Hamas chief Ismail Haniyeh had reportedly told Mladenov earlier that day that the riots would continue until the Israeli blockade on Gaza was lifted.

“This is a confrontation that nobody wants, nobody needs — a confrontation from which everybody would lose. Palestinians in Gaza for the last decade have lived in three conflicts. Israelis across the fence have lived with a constant threat of rocket attacks for the last decade. This cycle has to stop. It has to end. We are one step away from another confrontation, and everybody needs to take a step back,” Mladenov said.

He added that he knew the humanitarian crisis in the Gaza Strip makes it “very difficult to believe the international community or anyone else who comes and tells you that your lives will be improved.”

The UN envoy also petitioned Israel to show “restraint in its responses to the situation” in Gaza. “I appeal to [Israeli] snipers not to fire at children,” Mladenov said. “I appeal to everybody to step back from the brink.”

Mladenov called on the world to remember the Palestinians “who have lived for generations without a state.”

Gazans, he said, “have had enough of war.”

“Parents should be able to allow their children to play freely in the streets,” Mladenov said. “We in the international community have a responsibility to move immediately and live up to the expectation of providing not just assistance to the people of Gaza, but also charting a political way forward.
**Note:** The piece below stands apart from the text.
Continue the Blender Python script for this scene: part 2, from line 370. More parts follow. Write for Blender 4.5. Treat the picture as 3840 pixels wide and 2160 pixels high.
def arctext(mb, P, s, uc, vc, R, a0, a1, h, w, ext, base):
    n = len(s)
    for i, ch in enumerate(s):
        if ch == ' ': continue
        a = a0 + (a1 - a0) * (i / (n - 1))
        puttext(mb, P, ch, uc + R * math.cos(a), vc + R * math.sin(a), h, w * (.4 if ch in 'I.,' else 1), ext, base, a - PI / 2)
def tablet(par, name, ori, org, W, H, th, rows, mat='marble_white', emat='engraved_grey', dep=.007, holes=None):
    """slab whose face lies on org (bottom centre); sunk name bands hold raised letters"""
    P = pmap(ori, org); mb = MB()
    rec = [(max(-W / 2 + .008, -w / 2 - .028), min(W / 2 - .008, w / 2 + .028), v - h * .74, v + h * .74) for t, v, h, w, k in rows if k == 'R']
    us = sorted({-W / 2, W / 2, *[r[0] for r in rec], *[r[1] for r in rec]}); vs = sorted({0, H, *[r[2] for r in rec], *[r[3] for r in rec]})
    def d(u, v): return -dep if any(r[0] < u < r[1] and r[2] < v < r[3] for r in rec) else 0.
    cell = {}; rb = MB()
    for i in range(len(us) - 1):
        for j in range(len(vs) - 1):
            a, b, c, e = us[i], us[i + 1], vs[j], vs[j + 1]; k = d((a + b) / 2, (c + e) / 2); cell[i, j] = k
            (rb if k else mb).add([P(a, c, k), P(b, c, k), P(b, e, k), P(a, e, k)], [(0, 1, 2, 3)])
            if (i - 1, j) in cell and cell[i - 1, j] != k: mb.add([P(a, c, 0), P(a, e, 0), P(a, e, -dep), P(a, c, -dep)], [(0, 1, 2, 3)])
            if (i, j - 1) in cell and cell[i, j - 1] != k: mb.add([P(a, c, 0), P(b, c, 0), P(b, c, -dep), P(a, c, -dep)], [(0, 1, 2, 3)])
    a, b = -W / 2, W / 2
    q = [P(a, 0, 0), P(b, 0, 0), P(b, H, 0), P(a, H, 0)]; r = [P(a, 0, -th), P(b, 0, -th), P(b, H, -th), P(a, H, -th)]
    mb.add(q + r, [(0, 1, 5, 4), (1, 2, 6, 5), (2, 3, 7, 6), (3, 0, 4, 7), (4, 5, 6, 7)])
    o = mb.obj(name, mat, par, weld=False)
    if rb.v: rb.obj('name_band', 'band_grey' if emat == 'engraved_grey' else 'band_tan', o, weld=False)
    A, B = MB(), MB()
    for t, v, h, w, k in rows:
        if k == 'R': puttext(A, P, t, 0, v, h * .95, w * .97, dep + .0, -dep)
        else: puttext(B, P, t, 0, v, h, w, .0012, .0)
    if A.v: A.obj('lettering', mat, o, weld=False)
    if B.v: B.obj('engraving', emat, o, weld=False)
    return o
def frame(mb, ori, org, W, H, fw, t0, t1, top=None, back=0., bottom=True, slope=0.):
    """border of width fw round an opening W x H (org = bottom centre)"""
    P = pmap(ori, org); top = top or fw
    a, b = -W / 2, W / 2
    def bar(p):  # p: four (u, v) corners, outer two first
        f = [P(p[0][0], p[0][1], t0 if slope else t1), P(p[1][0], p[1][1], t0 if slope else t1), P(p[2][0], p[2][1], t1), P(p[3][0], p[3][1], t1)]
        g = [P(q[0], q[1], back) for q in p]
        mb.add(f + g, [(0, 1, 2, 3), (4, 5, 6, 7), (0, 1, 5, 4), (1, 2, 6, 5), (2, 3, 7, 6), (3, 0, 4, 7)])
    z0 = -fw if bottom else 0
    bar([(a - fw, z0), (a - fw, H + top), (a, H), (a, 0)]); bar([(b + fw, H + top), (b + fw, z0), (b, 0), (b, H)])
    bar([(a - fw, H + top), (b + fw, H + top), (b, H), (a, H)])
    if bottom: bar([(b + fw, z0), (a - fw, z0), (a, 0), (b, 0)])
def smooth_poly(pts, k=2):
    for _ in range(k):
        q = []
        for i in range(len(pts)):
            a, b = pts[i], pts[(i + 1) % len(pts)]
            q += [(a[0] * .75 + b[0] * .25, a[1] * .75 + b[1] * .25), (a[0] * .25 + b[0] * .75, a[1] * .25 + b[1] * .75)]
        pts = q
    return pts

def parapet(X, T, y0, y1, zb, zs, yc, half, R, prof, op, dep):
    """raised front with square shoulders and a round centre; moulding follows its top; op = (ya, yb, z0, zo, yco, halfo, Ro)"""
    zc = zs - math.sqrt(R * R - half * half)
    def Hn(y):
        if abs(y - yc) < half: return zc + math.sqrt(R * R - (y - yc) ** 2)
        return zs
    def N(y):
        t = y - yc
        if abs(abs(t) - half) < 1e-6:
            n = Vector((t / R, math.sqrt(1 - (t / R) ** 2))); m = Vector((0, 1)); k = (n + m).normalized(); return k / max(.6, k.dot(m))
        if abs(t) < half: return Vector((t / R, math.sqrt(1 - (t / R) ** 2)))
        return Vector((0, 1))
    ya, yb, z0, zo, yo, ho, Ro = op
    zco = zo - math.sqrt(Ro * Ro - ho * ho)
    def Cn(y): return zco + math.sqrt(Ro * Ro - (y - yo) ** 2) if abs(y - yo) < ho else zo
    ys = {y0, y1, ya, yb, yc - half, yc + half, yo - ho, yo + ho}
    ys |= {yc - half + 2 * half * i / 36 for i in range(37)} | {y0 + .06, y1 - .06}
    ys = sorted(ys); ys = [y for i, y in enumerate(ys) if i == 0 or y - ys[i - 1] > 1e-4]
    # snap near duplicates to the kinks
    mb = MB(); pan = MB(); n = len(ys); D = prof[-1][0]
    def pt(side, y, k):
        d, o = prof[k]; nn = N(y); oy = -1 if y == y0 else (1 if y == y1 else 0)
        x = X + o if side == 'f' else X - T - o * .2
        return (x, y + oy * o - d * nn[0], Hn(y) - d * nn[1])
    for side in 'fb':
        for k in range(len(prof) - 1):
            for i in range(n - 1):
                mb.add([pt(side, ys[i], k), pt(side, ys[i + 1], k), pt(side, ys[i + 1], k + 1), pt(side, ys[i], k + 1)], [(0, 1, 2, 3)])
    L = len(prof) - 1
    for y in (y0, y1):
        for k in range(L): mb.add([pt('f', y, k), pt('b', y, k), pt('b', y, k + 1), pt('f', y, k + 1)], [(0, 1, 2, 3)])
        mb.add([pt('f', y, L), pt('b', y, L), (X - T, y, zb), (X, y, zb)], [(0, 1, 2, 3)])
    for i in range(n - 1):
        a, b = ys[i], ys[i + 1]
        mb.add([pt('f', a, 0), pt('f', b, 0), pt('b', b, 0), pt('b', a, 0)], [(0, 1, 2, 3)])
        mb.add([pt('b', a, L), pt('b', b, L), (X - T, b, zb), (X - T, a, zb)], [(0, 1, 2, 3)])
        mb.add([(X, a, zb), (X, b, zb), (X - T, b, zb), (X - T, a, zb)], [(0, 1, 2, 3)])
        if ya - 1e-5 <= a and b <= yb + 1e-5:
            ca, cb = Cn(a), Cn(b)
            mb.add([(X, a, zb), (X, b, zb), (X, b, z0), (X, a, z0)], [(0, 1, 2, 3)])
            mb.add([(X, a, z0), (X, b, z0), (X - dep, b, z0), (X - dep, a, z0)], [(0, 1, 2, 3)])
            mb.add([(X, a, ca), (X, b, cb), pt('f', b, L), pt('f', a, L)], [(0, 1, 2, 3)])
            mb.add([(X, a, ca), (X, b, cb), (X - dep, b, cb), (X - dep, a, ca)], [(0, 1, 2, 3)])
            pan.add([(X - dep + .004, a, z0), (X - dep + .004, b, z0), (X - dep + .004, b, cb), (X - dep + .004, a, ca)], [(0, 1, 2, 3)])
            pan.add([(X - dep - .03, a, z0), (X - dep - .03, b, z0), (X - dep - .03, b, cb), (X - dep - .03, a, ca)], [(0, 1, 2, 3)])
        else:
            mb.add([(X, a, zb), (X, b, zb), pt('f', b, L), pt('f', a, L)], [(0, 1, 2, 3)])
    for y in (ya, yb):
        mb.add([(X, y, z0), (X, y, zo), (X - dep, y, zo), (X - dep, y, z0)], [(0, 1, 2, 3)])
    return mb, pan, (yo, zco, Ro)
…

Our allies in this are the Palestinian people themselves. Our partners are the Palestinian government and anyone who wants to see an end to this current escalation.”

The way forward, Mladenov said, was to “restor[e] calm and end the shelling and firing.”

The next task was to “solve the humanitarian problems of Gaza, to create jobs for people, provide electricity, fix the healthcare system and provide water.”

However, he admitted that ameliorating the coastal enclave’s humanitarian crisis would not solve its political quagmire, in which Hamas and rival group Fatah were still embroiled. He called on the parties to resume their reconciliation process.

The other step in the political process, he said, was “improving access and movement for the people of Gaza through Israel and Egypt.”

“We will continue working with the Israeli authorities to improve access and movement restrictions for Gaza and to allow for more exports and imports for the people here. Without an economy, without people seeing opportunities, another escalation will come by very quickly,” he added.